Both tracks make use of Cullen’s trademark improvisation which rambles to dadaist heights of humorous confoundment.
Their second album, 1994’s “Pants”, retools the presence of the first album’s skits and P.S.A.s into a clever unifying segway of changing radio stations that play in the pregap (negative numbers) between most tracks.
This fun new take on skits is just one of the many aspects of “Pants” that makes it far superior to the Juice Pigs’ debut. In addition to tighter song-writing, the album has more complex production; allowing for a greater variance in sound and styles. “Pants”s title track, and first track on the album, flourishes their new complexity with a parody of early 90s dance hits complete with a wailing female vocalist and substituting record scratches with zipper sounds.

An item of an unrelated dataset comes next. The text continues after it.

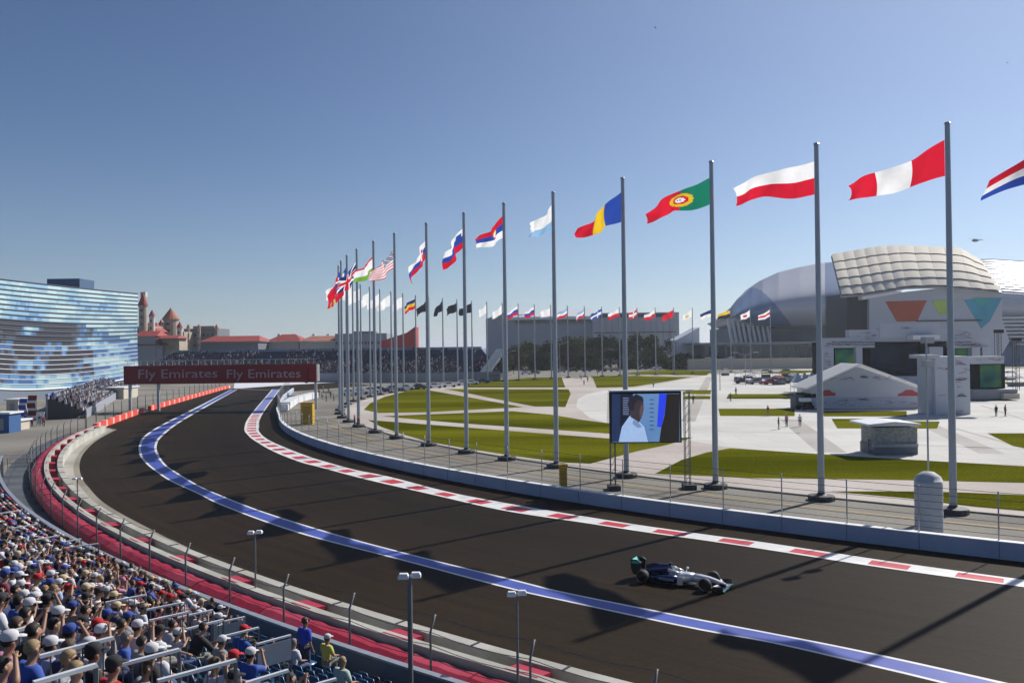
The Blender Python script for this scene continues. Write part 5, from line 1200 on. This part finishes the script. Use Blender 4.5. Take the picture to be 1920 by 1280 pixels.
def person_proto(kind):
    P = pose(kind); k = SK(); k.a('pel', P['pel'], .105)
    k.a('sp', P['sp'], .10, 'pel').a('ch', P['ch'], .12, 'sp').a('nk', P['nk'], .05, 'ch').a('jaw', P['jaw'], .062, 'nk').a('hd', P['hd'], .082, 'jaw').a('top', P['top'], .058, 'hd')
    hd = Vector(P['hd']); k.a('nose', tuple(hd+Vector((0, .115, -.025))), .014, 'hd')
    for s, n in ((-1, 'l'), (1, 'r')):
        k.a(n+'ear', tuple(hd+Vector((s*.10, -.01, -.01))), .016, 'hd')
        k.a(n+'sh', P[n+'sh'], .062, 'ch').a(n+'el', P[n+'el'], .043, n+'sh').a(n+'wr', P[n+'wr'], .028, n+'el')
        d = (Vector(P[n+'wr'])-Vector(P[n+'el'])).normalized(); w_ = Vector(P[n+'wr']); side = d.cross(Vector((0, 0, 1)));
        if side.length < .2: side = Vector((1, 0, 0))
        side.normalize(); dn = side.cross(d)
        k.a(n+'pa', tuple(w_+d*.06), .030, n+'wr')
        for q in range(4):
            o1 = w_+d*.105+side*(.028-.0187*q); o2 = o1+d*(.03, .036, .034, .025)[q]-dn*.012*(1 if dn.z > 0 else -1)
            k.a(f'{n}f{q}', tuple(o1), .0095, n+'pa').a(f'{n}g{q}', tuple(o2), .008, f'{n}f{q}')
        k.a(n+'t1', tuple(w_+d*.05+side*.045), .011, n+'pa').a(n+'t2', tuple(w_+d*.085+side*.058), .009, n+'t1')
        k.a(n+'hp', P[n+'hp'], .085, 'pel').a(n+'kn', P[n+'kn'], .055, n+'hp').a(n+'an', P[n+'an'], .038, n+'kn').a(n+'to', P[n+'to'], .032, n+'an')
    t = thing('person', '', 'person')
    def part(nm, me, mt): me.materials.clear(); me.materials.append(mt); me.name = nm; o = bpy.data.objects.new(nm, me); COL.objects.link(o); o.parent = t; return o
    part('body', skin_mesh(k.v, k.e, k.r), M_skin)
    c = SK(); c.a('pel', tuple(Vector(P['pel'])+Vector((0, 0, .0))), .125).a('sp', P['sp'], .145, 'pel').a('ch', P['ch'], .165, 'sp').a('nk', tuple(Vector(P['ch']).lerp(Vector(P['nk']), .80)), .085, 'ch')
    for n in 'lr': c.a(n+'sh', P[n+'sh'], .094, 'ch').a(n+'el', tuple(Vector(P[n+'sh']).lerp(Vector(P[n+'el']), .98)), .066, n+'sh')
    part('shirt', skin_mesh(c.v, c.e, c.r), M_cloth)
    c = SK(); c.a('pel', tuple(Vector(P['pel'])-Vector((0, 0, .03))), .125)
    for n in 'lr': c.a(n+'hp', P[n+'hp'], .10, 'pel').a(n+'kn', P[n+'kn'], .073, n+'hp').a(n+'an', tuple(Vector(P[n+'kn']).lerp(Vector(P[n+'an']), .88)), .052, n+'kn')
    part('trousers', skin_mesh(c.v, c.e, c.r), M_cloth)
    m = MB(); hc = hd+Vector((0, -.02, .02)); m.ball(hc, .101, 14, 8, sc=(.93, 1.02, 1.0))
    m.v = [q if not (q.y > hc.y+.03 and q.z < hc.z+.03) else Vector((q.x*.9, hc.y+.02, q.z)) for q in m.v]; B(m, 'hair', M_hair, t, True)
    m = MB(); m.lathe([(.108, -.01), (.110, .03), (.100, .075), (.07, .10), (0, .112)], hd+Vector((0, -.01, .035)), 14)
    m.prism([hd+Vector((x, y, .04+z)) for x, y, z in ((-.085, .06, 0), (-.07, .17, -.015), (0, .20, -.02), (.07, .17, -.015), (.085, .06, 0))], (0, 0, .012)); B(m, 'cap', M_cloth, t, True)
    m = MB(); m.box(hd+Vector((0, .088, .012)), (.15, .03, .04)); B(m, 'sunglasses', M_blk, t)
    for s, n in ((-1, 'l'), (1, 'r')):
        q = MB(); a_ = Vector(P[n+'an']); b_ = Vector(P[n+'to']); q.tube([a_+Vector((0, -.05, -.045)), a_+Vector((0, .04, -.035)), b_+Vector((0, .02, -.01))], [.045, .05, .035], 8); B(q, 'shoe', M_shoe, t, True)
    return t
M_skin = mat('skin', (.30, .165, .105), .6, var=.05); M_cloth = mat('cloth', (1, 1, 1), .85, objcol=True, var=.08, scale=6); M_hair = mat('hair', (1, 1, 1), .7, objcol=True, var=.25, scale=30); M_shoe = mat('shoe', (.08, .08, .09), .6)
kinds = ['sit', 'forward', 'phone', 'hat', 'aside', 'stand']; PRO = {k: person_proto(k) for k in kinds}; usedk = set()
SH = [('white', (.52, .52, .56), 30), ('navy', (.02, .03, .09), 12), ('black', (.018, .018, .02), 14), ('red', (.36, .012, .018), 7), ('grey', (.22, .23, .25), 12), ('blue', (.03, .08, .34), 9), ('azure', (.28, .38, .58), 8), ('maroon', (.16, .02, .04), 4), ('beige', (.38, .32, .24), 5), ('pink', (.5, .2, .28), 3)]
CP = [('white cap', (.50, .50, .52), 18), ('red cap', (.40, .01, .015), 7), ('black cap', (.015, .015, .018), 12), ('blue cap', (.03, .06, .25), 6), ('straw hat', (.48, .38, .22), 5), (None, None, 36)]
HR = [('dark hair', (.012, .009, .007), 50), ('brown hair', (.06, .035, .02), 28), ('blond hair', (.26, .18, .09), 10), ('grey hair', (.16, .16, .16), 4)]
def pick(rn, T):
    x = rn.random()*sum(t[2] for t in T)
    for t in T:
        x -= t[2]
        if x <= 0: return t
    return T[-1]
PW = dict(sit='upright', forward='leaning forward', phone='hands raised', hat='hand on head', aside='arms folded', stand='standing')
person_list = []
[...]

“Pants”’ diverse sound serves it well, from the ska-infused “Picnic Party” (about Third World nations having fun in the sun), to the melodic ballad “Dolphin Boy” (the tragic tale of a boy who abandons the land to be with his favorite sea mammals), the hard rock “Hot Squat Hombre” (about the kind of love only the vertically challenged can give), or the country-western weeper “Christmas Dreams”. “Pants" is also home to “Janitor”, the Juice Pigs’ most brilliant and endearing style parody.
In it, they riff off of fellow Canadian, Neil Young’s distinctive vocals and folk-rock sound to spin the story of an eccentric grade school janitor who “cleans the bathroom and tells dirty jokes …dresses like a woman and rolls his own smokes.”
The Juice Pigs’ appearances on MADtv were as far as they ever got to stardom.
In 1998, while assembling new material for a third album, their record label, Denon, went belly-up and the band went separate ways. Two of their last songs “Phone Sex Girl” and “Too Fat to Rock ‘n’ Roll” (a Meatloaf parody) exist only as MADtv performances.
The Juice Pigs had a good run. Barenaked Ladies used to open for them back in the old days until the tables turned.
After eleven years, two albums, many festivals, and an attention-getting number of appearances on American television, surely the band could walk away somewhat satisfied.